Internal Conversation and Quiet Moments
Phil Monroe asks about how we deal with the
internal convesation that goes on in our minds, especially in quiet moments.
I'll respond with a few thoughts borrowed from John Owen's Grace and Duty of Being Spiritually Minded. This is a wonderful work on what the believer's internal conversation should be aimed toward, but I warn you—I must have started reading it 20 times over the last 30 years, and never “was allowed” to get more than 20 pages into it—I surely would have wasted it.

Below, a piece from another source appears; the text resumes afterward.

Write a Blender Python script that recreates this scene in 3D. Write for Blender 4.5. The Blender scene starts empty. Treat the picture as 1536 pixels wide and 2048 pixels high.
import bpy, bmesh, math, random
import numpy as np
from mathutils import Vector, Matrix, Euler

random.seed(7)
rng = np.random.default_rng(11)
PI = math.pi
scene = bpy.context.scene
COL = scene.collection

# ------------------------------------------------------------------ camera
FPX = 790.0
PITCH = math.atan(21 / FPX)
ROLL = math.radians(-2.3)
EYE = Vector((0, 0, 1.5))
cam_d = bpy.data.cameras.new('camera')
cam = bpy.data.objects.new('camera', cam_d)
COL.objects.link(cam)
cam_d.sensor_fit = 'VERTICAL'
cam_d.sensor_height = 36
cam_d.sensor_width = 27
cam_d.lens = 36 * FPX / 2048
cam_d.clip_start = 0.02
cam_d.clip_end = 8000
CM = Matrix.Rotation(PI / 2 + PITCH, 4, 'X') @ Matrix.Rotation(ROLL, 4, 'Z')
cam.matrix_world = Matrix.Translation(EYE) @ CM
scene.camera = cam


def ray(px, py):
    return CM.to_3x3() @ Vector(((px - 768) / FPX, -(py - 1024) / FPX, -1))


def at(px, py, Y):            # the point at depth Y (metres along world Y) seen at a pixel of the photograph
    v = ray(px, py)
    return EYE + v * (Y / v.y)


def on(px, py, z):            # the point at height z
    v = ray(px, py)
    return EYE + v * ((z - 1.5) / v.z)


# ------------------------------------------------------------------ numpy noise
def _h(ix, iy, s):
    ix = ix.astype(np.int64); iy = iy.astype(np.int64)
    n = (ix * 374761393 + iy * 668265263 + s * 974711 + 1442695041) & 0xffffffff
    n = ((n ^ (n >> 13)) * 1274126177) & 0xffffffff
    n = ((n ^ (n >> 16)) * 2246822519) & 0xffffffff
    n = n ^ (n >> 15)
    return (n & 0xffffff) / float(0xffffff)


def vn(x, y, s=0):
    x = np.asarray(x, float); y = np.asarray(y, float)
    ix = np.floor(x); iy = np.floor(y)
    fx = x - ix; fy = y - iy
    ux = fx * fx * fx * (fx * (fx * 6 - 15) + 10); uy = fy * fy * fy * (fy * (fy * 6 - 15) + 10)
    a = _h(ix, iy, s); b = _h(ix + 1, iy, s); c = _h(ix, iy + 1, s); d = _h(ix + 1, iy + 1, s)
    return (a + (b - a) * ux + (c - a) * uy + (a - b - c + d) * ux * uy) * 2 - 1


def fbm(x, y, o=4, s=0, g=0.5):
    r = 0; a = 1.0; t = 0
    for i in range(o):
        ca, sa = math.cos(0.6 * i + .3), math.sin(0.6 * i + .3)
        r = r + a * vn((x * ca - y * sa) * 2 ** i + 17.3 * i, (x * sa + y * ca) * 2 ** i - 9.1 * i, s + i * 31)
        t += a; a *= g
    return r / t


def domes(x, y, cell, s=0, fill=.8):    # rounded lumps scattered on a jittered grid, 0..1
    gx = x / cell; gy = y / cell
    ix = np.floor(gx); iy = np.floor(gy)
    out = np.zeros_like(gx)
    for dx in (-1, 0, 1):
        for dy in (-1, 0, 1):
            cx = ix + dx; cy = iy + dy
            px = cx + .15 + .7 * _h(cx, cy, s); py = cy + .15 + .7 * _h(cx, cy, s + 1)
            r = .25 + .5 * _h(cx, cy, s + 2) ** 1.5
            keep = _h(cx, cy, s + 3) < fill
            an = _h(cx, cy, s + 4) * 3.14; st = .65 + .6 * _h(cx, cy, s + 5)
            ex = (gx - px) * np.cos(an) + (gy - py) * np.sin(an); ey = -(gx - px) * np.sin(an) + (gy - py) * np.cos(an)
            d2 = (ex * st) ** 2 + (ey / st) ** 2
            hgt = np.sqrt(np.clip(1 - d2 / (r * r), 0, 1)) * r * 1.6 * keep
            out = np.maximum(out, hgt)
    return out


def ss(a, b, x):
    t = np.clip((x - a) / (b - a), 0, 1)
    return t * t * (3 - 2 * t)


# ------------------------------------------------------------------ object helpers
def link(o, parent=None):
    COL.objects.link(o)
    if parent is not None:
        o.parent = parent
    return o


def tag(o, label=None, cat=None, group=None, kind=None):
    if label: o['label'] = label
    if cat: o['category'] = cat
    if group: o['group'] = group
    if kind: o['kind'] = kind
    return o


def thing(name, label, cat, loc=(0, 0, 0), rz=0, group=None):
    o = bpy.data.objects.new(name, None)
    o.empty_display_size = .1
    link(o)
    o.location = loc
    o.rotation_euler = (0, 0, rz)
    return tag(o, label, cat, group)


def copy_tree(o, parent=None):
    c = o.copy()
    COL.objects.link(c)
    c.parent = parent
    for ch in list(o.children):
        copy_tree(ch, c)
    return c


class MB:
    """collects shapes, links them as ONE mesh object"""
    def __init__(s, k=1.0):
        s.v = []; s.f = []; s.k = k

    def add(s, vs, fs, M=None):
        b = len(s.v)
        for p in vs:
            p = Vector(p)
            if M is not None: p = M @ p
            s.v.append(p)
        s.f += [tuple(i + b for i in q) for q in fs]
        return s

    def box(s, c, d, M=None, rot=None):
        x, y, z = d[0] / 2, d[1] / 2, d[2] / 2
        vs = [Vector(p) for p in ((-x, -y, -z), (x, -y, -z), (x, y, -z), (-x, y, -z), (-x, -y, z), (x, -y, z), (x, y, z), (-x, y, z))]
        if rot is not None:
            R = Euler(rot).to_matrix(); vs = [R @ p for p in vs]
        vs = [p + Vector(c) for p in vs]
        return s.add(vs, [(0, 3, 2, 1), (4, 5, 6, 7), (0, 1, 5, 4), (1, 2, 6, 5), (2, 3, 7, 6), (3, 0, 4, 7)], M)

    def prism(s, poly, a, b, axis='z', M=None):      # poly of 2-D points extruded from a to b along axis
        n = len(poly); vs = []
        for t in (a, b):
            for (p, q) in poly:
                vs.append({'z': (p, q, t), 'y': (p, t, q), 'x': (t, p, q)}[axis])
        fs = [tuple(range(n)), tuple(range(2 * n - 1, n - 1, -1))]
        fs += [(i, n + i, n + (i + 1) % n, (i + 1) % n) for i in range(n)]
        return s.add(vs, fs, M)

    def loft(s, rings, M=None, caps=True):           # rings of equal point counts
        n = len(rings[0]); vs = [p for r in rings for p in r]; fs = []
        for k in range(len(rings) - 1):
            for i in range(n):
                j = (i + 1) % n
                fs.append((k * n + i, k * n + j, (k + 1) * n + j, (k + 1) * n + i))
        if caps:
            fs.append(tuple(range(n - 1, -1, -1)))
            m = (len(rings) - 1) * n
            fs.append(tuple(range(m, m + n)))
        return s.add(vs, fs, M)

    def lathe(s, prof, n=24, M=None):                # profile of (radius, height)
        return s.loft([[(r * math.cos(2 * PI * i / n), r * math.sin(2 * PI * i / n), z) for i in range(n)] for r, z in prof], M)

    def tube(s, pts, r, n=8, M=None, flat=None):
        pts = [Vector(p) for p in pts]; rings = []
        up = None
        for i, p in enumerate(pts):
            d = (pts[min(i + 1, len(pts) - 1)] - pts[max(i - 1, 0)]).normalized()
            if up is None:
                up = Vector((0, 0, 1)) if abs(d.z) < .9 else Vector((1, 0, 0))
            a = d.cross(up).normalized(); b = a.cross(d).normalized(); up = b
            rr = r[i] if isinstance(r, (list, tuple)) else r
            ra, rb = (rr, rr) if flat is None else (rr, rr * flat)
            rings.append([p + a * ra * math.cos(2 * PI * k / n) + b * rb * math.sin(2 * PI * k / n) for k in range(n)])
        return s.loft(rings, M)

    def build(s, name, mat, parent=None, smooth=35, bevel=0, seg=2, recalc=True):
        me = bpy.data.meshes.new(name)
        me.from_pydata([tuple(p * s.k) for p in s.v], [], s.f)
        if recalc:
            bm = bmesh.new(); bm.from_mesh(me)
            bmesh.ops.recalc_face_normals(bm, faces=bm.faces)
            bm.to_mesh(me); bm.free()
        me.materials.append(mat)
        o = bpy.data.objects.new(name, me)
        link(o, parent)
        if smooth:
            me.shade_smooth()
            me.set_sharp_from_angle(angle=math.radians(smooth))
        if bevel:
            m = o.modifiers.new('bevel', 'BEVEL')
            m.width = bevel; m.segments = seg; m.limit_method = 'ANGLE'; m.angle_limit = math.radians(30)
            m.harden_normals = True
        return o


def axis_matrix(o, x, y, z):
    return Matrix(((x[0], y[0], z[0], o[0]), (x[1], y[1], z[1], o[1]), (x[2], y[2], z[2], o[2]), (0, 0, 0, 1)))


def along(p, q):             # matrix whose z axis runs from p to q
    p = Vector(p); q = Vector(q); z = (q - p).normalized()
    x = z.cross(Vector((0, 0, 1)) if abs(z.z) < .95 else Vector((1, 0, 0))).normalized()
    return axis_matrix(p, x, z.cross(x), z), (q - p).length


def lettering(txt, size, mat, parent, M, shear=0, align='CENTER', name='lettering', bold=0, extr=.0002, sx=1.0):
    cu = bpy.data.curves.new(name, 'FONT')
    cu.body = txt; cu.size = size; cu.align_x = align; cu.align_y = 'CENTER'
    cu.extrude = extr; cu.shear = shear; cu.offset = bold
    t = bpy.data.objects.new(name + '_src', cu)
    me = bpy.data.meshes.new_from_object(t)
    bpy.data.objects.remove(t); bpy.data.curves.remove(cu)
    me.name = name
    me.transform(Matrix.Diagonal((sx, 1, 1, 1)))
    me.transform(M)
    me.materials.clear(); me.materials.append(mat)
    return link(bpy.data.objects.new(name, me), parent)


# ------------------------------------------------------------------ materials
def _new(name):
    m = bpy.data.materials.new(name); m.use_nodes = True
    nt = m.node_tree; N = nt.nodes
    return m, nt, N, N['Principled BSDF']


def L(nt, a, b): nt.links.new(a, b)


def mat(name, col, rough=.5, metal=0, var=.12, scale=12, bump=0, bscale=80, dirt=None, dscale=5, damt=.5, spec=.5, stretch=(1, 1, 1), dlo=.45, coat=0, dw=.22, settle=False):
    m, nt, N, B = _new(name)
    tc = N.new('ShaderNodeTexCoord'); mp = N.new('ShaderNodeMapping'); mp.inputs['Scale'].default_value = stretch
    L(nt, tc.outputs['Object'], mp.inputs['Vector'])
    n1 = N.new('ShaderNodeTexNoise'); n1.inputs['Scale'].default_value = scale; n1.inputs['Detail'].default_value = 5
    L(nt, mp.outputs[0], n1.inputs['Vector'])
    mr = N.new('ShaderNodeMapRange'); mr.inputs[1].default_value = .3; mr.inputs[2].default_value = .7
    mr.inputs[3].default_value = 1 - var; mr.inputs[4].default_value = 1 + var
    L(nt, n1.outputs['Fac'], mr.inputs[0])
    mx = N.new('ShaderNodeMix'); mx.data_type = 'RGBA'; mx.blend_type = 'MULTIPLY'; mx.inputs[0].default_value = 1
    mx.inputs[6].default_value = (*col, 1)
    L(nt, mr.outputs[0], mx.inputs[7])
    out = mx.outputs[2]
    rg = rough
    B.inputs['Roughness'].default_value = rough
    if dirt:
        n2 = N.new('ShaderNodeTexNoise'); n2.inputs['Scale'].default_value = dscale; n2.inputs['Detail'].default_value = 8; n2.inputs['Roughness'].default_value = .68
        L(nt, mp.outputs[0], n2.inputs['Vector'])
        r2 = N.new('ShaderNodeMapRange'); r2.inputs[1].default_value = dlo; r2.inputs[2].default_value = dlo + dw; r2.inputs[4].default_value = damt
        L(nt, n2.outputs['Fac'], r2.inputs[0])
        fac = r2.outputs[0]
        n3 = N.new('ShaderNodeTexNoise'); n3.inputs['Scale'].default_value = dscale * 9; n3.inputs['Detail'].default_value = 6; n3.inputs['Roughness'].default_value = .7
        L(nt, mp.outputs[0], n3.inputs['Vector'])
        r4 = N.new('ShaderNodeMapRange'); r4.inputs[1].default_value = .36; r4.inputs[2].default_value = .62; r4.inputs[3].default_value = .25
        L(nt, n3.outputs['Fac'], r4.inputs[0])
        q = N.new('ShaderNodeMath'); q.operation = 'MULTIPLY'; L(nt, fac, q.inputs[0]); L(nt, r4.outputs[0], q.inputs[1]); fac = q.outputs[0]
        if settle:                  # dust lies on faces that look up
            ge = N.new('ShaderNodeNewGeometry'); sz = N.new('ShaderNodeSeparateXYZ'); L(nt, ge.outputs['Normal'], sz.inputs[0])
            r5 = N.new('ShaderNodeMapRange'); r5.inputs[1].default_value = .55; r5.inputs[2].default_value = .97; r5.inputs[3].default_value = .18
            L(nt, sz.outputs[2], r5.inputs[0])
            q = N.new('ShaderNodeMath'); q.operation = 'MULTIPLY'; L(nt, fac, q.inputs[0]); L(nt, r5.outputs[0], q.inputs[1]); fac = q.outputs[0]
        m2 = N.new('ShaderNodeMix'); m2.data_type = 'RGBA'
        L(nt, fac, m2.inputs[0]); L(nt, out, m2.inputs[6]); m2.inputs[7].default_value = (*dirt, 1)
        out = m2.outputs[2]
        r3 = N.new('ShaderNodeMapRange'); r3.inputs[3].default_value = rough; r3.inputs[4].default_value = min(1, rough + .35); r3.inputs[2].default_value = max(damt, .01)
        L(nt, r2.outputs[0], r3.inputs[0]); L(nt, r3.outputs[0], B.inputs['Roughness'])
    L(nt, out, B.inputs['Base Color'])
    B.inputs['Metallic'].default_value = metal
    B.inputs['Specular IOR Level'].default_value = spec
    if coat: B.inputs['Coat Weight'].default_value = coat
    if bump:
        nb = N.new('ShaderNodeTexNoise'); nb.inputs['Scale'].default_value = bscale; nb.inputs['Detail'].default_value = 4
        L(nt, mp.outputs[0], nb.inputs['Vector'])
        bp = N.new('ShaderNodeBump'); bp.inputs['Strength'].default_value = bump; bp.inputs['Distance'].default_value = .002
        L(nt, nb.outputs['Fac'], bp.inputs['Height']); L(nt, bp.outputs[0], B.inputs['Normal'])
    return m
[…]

- Owen asks what our thoughts are, do spiritual thoughts spontaneously arise in us? Yes, there may be some from habit (we hear a sermon, go to a Bible study) or need (“I'm teaching the study tonight?”) or occasion (9/11/2001, for example). But do they ever, do they often come from within? I wrote a post on guests and children when this first hit me.
- Owen specifically asks about the quiet times in our lives, but not the shower. In the late 1600's, those times were when you could not deal with business and occasions of the day: walking and journeying (driving in your car, for example).
I found it disturbing that with the iPod and the satellite radio (not to mention the car DVD player, CD, 8-track, or whatever), we've wiped that time off the map: it is no longer quiet. Someone mentioned an author's reference to that quiet time as the "margins" of our lives, giving space and shape to the rest of our time. For many, it's gone, and gladly.